### Data segment

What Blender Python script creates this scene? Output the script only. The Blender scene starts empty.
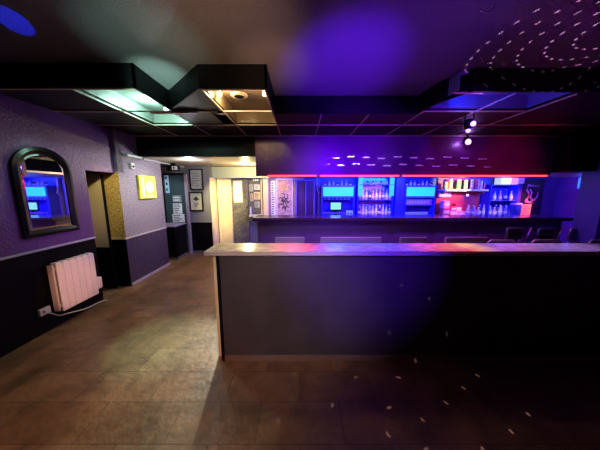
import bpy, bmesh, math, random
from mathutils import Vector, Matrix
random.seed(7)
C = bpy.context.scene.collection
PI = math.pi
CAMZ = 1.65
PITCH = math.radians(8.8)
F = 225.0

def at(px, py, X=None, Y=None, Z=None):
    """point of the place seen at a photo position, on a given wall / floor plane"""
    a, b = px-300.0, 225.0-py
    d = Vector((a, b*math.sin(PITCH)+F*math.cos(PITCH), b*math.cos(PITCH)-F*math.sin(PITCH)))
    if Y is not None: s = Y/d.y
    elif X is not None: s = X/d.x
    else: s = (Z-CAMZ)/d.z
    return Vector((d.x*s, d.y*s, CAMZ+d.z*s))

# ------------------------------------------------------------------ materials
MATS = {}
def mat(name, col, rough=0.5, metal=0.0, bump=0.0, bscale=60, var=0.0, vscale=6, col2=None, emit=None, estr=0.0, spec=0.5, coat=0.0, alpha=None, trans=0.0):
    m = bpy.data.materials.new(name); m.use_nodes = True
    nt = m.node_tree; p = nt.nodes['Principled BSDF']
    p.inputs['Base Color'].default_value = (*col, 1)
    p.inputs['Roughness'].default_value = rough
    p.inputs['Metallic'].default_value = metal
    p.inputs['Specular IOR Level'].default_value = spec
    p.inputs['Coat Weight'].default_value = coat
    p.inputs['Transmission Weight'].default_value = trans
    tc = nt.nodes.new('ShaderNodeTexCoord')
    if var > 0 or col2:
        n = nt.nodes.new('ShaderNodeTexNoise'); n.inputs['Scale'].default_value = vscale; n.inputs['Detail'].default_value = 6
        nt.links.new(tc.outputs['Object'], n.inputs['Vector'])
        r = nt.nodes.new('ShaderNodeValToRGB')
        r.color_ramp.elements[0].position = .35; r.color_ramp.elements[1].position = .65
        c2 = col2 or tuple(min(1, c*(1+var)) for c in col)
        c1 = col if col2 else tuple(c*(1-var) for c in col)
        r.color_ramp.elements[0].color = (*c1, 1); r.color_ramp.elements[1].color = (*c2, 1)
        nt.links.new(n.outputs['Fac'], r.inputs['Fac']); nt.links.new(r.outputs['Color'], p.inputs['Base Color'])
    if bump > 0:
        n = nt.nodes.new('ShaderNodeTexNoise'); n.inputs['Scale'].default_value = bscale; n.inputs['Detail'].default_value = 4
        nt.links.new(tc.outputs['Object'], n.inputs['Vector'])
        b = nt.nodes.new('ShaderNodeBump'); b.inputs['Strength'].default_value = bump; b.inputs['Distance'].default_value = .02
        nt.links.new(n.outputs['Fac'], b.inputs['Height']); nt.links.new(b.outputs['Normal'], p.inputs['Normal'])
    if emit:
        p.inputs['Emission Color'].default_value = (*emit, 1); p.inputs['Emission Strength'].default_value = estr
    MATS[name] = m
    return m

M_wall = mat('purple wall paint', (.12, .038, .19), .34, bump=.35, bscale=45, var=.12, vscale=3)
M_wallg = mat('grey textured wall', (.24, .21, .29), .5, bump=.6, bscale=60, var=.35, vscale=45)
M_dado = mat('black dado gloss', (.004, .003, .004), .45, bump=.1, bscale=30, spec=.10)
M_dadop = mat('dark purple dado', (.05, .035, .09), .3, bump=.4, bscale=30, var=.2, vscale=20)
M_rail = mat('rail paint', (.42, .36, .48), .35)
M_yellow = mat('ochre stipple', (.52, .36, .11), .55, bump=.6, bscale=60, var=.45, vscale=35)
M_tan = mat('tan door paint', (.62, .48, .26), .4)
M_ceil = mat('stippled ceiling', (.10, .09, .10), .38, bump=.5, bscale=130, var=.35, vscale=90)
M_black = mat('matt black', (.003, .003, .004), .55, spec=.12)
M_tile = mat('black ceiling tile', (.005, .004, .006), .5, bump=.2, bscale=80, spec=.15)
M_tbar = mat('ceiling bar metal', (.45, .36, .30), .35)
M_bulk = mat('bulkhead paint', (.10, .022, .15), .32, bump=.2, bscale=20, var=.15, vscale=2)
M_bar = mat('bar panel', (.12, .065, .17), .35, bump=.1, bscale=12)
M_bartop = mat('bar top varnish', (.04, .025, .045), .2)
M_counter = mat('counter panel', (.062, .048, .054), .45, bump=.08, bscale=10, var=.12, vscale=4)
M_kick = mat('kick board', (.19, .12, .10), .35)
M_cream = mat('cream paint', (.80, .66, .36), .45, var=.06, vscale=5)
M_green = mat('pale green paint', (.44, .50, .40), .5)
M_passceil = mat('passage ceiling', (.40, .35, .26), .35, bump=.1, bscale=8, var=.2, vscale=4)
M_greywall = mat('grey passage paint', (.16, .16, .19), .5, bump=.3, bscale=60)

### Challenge
Return the listing above unchanged, apart from dropping its pictures.

### Solution to this exercise
What Blender Python script creates this scene? Output the script only. The Blender scene starts empty.
import bpy, bmesh, math, random
from mathutils import Vector, Matrix
random.seed(7)
C = bpy.context.scene.collection
PI = math.pi
CAMZ = 1.65
PITCH = math.radians(8.8)
F = 225.0

def at(px, py, X=None, Y=None, Z=None):
    """point of the place seen at a photo position, on a given wall / floor plane"""
    a, b = px-300.0, 225.0-py
    d = Vector((a, b*math.sin(PITCH)+F*math.cos(PITCH), b*math.cos(PITCH)-F*math.sin(PITCH)))
    if Y is not None: s = Y/d.y
    elif X is not None: s = X/d.x
    else: s = (Z-CAMZ)/d.z
    return Vector((d.x*s, d.y*s, CAMZ+d.z*s))

# ------------------------------------------------------------------ materials
MATS = {}
def mat(name, col, rough=0.5, metal=0.0, bump=0.0, bscale=60, var=0.0, vscale=6, col2=None, emit=None, estr=0.0, spec=0.5, coat=0.0, alpha=None, trans=0.0):
    m = bpy.data.materials.new(name); m.use_nodes = True
    nt = m.node_tree; p = nt.nodes['Principled BSDF']
    p.inputs['Base Color'].default_value = (*col, 1)
    p.inputs['Roughness'].default_value = rough
    p.inputs['Metallic'].default_value = metal
    p.inputs['Specular IOR Level'].default_value = spec
    p.inputs['Coat Weight'].default_value = coat
    p.inputs['Transmission Weight'].default_value = trans
    tc = nt.nodes.new('ShaderNodeTexCoord')
    if var > 0 or col2:
        n = nt.nodes.new('ShaderNodeTexNoise'); n.inputs['Scale'].default_value = vscale; n.inputs['Detail'].default_value = 6
        nt.links.new(tc.outputs['Object'], n.inputs['Vector'])
        r = nt.nodes.new('ShaderNodeValToRGB')
        r.color_ramp.elements[0].position = .35; r.color_ramp.elements[1].position = .65
        c2 = col2 or tuple(min(1, c*(1+var)) for c in col)
        c1 = col if col2 else tuple(c*(1-var) for c in col)
        r.color_ramp.elements[0].color = (*c1, 1); r.color_ramp.elements[1].color = (*c2, 1)
        nt.links.new(n.outputs['Fac'], r.inputs['Fac']); nt.links.new(r.outputs['Color'], p.inputs['Base Color'])
    if bump > 0:
        n = nt.nodes.new('ShaderNodeTexNoise'); n.inputs['Scale'].default_value = bscale; n.inputs['Detail'].default_value = 4
        nt.links.new(tc.outputs['Object'], n.inputs['Vector'])
        b = nt.nodes.new('ShaderNodeBump'); b.inputs['Strength'].default_value = bump; b.inputs['Distance'].default_value = .02
        nt.links.new(n.outputs['Fac'], b.inputs['Height']); nt.links.new(b.outputs['Normal'], p.inputs['Normal'])
    if emit:
        p.inputs['Emission Color'].default_value = (*emit, 1); p.inputs['Emission Strength'].default_value = estr
    MATS[name] = m
    return m

M_wall = mat('purple wall paint', (.12, .038, .19), .34, bump=.35, bscale=45, var=.12, vscale=3)
M_wallg = mat('grey textured wall', (.24, .21, .29), .5, bump=.6, bscale=60, var=.35, vscale=45)
M_dado = mat('black dado gloss', (.004, .003, .004), .45, bump=.1, bscale=30, spec=.10)
M_dadop = mat('dark purple dado', (.05, .035, .09), .3, bump=.4, bscale=30, var=.2, vscale=20)
M_rail = mat('rail paint', (.42, .36, .48), .35)
M_yellow = mat('ochre stipple', (.52, .36, .11), .55, bump=.6, bscale=60, var=.45, vscale=35)
M_tan = mat('tan door paint', (.62, .48, .26), .4)
M_ceil = mat('stippled ceiling', (.10, .09, .10), .38, bump=.5, bscale=130, var=.35, vscale=90)
M_black = mat('matt black', (.003, .003, .004), .55, spec=.12)
M_tile = mat('black ceiling tile', (.005, .004, .006), .5, bump=.2, bscale=80, spec=.15)
M_tbar = mat('ceiling bar metal', (.45, .36, .30), .35)
M_bulk = mat('bulkhead paint', (.10, .022, .15), .32, bump=.2, bscale=20, var=.15, vscale=2)
M_bar = mat('bar panel', (.12, .065, .17), .35, bump=.1, bscale=12)
M_bartop = mat('bar top varnish', (.04, .025, .045), .2)
M_counter = mat('counter panel', (.062, .048, .054), .45, bump=.08, bscale=10, var=.12, vscale=4)
M_kick = mat('kick board', (.19, .12, .10), .35)
M_cream = mat('cream paint', (.80, .66, .36), .45, var=.06, vscale=5)
M_green = mat('pale green paint', (.44, .50, .40), .5)
M_passceil = mat('passage ceiling', (.40, .35, .26), .35, bump=.1, bscale=8, var=.2, vscale=4)
M_greywall = mat('grey passage paint', (.16, .16, .19), .5, bump=.3, bscale=60)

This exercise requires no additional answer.